SINGAPORE IS EVERYTHING INDIA ISN’T. It is a city and an island and a country, not a “sub-continent.” It is sparkling clean—spitting carries a hefty fine—and traffic jams just don’t happen. It even rains here!
Buddha Relic Temple decorated for the New Year
Singapore is officially Malay but three-quarters of Singaporeans are Chinese and Mandarin vies with English as the lingua franca. Skyscrapers somehow fit nicely among pastel-colored colonial buildings, Buddhist temples and Chinese shophouses.
Scarlet Singapore occupies an entire row of shophouses
This time we get to stay in luxury for a while
The Scarlet Singapore is a warren of 80-some mismatched rooms sloping down a row of shophouses in Chinatown. Not only is it charming and the staff ever-so-helpful, when we arrived jet-lagged and stiff from our cramped Air India flight, they let us check in right away. We are just up the street from the stunning Buddha Relic Temple, still decorated from Chinese New Year as is most of Chinatown.
Beef—it's what's for dinner
Scenic Chinatown shophouses
Holiday lights for the Year of the Rabbit
Our first order of business was lunch and our first choice was McDonalds! After three weeks of mostly veg Indian food we wanted MEAT—greasy QPs with Cheese. Chinese will have to wait. When we were here twelve years ago we noted that Singapore was expensive. Since then our financial situation has changed along with our definition of “expensive.” Guess what—Singapore is still expensive! Maybe even more so.
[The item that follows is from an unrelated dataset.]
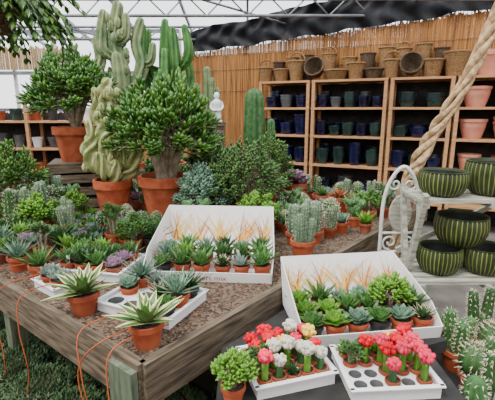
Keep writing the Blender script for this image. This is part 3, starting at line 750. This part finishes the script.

Dinner tonight, three portions of dumplings that would have cost ten bucks in Taipei was nearly $50.
The building that wanted to be a forest
Don't fall overboard, Singapore Convention Centre
Along the Riverwalk
As we walked up Bridge Street towards the Riverwalk yesterday we noticed that the architecture in Singapore, the new buildings at least, have broken with tradition, both Chinese and Colonial. They are as avant garde as any we have seen outside of Kuwait City. One seemed to be morphing into a forest while the roof of the Convention Centre resembles a cruise ship. Bronzes of Chinese daily life also compete with reflective spheres and a rotund sculpture of a bird by Botero.
Street Sculpture in Chinatown
Loading rice along the Riverwalk
Don't even think about it—Raffles Hotel
We turned around at the famously overpriced Raffles Hotel. Stamford Raffles, in case you missed it, was Lieutenant-Governor of the Dutch East Indies in the early 19th Century and founded Singapore in 1819. With that pedigree I guess he is justified in charging $1500 a night. We had a high-class burger in one of the restaurants on our last visit but today gentlemen are “encouraged” to wear long trousers, proper foot wear and shirts with collars. They lost me at “gentlemen!”